Overtime: Who Is Eligible to Be Paid Overtime?

By hrlineup | 13.02.2020

It is the end of a long day, and an employee should have stopped working at 5.00 pm. It is now 6.00 pm, and they feel that they have extended themselves and deserve to be rewarded. Before long, the HR has received a form citing overtime. Is it viable to pay for that “extra time”? Well, it really depends on a range of factors.

Overtime pay refers to the earnings one receives when they work more than their contracted work hours. Outside working hours, employers need to pay a premium rate, which is typically one and a half times their standard pay. This is especially true if the work that is being done overtime is not voluntary, but a requirement at that moment. To ensure that employees and employers do not try to take advantage of each other, it is essential to understand overtime properly.

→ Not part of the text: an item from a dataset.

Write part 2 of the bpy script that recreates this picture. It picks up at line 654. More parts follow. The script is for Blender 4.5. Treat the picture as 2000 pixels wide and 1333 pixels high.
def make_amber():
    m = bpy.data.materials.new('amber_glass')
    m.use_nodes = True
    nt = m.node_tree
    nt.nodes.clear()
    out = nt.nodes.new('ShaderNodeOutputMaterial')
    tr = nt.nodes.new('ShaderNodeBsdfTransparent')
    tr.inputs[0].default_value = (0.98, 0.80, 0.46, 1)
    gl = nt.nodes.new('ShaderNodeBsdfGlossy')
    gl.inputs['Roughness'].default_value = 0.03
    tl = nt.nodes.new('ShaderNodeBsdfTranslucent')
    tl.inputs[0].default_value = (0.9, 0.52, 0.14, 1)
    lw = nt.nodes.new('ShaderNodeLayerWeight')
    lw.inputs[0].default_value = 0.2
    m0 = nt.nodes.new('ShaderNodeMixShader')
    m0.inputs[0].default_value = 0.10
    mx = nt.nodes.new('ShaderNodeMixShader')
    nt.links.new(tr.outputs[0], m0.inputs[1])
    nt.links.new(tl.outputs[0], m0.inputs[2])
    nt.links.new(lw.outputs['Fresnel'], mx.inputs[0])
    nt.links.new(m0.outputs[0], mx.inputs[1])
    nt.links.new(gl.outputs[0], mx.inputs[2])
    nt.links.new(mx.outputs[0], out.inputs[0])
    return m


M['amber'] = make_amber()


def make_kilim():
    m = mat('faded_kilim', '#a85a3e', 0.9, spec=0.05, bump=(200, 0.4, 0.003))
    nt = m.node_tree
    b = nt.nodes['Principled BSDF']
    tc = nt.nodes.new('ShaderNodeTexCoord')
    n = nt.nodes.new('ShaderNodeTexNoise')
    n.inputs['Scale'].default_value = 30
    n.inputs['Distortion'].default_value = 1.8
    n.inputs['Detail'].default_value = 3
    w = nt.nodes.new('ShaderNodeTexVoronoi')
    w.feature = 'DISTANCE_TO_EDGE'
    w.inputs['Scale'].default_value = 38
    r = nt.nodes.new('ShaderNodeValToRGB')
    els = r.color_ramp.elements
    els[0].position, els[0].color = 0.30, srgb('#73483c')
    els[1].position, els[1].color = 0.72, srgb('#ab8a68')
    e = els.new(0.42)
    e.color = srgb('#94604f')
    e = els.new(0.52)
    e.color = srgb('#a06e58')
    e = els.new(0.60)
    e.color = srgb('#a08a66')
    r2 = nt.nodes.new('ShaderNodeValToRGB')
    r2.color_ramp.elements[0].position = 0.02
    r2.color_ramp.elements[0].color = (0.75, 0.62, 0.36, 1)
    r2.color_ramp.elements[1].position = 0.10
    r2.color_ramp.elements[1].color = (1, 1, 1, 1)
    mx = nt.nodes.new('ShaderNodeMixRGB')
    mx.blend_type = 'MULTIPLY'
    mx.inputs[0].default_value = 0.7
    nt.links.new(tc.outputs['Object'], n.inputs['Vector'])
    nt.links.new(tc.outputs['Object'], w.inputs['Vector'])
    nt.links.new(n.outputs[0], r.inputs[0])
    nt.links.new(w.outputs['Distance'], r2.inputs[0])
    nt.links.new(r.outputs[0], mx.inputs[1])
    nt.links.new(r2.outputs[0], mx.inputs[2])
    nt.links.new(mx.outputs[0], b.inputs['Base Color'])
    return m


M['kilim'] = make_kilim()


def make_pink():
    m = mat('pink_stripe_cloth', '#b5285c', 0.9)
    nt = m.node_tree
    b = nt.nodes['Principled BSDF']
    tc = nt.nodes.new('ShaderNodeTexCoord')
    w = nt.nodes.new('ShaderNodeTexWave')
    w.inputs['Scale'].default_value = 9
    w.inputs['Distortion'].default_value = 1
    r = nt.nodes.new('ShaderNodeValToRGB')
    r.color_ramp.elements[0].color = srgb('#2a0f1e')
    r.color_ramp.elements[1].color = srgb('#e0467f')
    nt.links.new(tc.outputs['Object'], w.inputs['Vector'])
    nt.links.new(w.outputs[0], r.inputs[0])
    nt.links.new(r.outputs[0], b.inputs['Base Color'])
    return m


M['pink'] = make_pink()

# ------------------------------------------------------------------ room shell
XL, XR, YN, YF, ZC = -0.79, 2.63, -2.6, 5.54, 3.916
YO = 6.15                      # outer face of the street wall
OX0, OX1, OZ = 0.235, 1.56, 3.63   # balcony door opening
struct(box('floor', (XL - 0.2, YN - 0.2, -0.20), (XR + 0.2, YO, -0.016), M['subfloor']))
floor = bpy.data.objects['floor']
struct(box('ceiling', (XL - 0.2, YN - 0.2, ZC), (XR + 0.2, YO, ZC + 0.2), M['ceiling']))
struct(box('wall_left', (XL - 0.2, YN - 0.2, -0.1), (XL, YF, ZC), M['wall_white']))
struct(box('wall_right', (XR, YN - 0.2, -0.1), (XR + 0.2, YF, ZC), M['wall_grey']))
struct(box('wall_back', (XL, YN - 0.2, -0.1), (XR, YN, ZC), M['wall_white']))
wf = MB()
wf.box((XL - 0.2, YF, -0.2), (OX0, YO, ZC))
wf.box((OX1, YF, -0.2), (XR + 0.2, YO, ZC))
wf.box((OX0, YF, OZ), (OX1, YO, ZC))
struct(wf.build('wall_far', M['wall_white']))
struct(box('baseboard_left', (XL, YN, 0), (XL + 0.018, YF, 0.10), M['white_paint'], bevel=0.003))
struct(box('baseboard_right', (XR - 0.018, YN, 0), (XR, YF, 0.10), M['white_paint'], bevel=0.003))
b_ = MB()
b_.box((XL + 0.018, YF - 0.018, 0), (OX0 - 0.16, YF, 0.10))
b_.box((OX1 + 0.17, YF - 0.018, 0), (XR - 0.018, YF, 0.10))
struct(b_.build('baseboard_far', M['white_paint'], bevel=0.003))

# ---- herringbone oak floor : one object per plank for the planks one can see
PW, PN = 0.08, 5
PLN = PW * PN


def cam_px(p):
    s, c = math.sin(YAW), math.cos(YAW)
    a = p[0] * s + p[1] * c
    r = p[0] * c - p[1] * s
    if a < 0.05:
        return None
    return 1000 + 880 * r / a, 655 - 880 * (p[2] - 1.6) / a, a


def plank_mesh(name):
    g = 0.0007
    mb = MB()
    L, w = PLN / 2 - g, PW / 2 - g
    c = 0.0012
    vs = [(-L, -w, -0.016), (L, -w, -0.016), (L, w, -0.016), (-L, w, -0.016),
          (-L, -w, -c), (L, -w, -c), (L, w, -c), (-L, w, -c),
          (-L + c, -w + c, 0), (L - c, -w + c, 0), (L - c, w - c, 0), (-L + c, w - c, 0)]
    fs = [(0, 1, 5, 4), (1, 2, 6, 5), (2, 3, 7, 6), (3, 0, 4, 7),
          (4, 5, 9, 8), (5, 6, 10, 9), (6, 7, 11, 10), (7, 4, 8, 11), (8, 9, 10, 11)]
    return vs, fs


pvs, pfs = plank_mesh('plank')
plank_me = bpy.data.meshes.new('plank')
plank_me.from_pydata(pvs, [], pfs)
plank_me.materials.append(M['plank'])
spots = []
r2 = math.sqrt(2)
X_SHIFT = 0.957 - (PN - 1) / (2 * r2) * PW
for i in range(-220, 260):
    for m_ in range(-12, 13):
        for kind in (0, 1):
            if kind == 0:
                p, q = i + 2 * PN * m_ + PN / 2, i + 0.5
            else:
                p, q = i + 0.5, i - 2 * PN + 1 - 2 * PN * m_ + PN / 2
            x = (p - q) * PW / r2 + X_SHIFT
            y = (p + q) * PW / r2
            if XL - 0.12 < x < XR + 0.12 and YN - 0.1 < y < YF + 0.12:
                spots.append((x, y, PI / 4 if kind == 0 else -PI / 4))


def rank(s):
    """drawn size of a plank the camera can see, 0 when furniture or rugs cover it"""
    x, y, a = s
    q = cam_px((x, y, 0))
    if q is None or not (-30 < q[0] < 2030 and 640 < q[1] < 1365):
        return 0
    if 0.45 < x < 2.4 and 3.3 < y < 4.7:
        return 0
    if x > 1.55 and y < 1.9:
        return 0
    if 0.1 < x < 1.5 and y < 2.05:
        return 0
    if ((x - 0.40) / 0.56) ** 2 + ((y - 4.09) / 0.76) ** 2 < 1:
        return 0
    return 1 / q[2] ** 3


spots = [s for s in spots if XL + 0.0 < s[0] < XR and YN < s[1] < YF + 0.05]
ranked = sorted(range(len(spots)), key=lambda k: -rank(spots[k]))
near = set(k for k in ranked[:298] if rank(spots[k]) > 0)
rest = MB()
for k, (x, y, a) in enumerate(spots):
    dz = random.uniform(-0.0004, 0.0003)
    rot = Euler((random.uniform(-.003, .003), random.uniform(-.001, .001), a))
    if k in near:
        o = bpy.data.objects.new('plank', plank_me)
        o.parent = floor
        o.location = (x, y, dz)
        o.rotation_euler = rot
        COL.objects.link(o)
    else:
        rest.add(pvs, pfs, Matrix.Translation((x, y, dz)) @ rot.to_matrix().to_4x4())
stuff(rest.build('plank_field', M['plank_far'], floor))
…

What is considered overtime?

The typical work week has a total of 40 hours, meaning 8 hours a day over a period of five days. Work hours can be divided over several days, including both days at the weekend and holidays. When calculating overtime, one must not automatically assume that work done on the weekends, public holidays or other holidays requires overtime. It all depends on two things – what has been agreed on by the employment contract, and whether the work on these days exceeds the 40 hour work week.

Who is eligible to receive overtime?

Eligibility depends on the type of employee, whether they are exempt or non-exempt. An exempt employee is one who receives a monthly salary to cover all the work that they do, no matter how many hours they are working each month. This is when the responsibilities of the person working mean that they need to be flexible. Most affected are those who hold management positions or other professionals.

Those who are non-exempt are all other employees within the organization, and they can request for overtime if they have a work week of 40 hours. It is worth noting that in some states, the work week may be different in regard to the number of hours per week.

How is overtime pay calculated?

Legally, an employer is mandated to pay the rate of overtime at one and a half of the regular pay rate. However, they also have the option of paying more if they believe this would be more viable.

Overtime laws

The overtime laws vary considerably from one state to another. For example, in Alabama, there is no minimal wage law or an overtime law so it depends on the Alabama Department of Labor. In Indiana, the amount of overtime to be paid is $7.25 per hour after 40 hours have been worked. In New York, the rate is $11.80 per hour, with the possibility of increase if the federal minimum wages go up as well. In the state of California, when an employee works for more than 12 hours within a workday, they are entitled to double-time pay as a form of overtime.

It is worth noting that it is not possible to avoid overtime. As an employer, one can take the time to understand how to maximize working hours without overtime. Comp time is an option, where hours are transferred from one day to another, to remain within the 40 hour work week.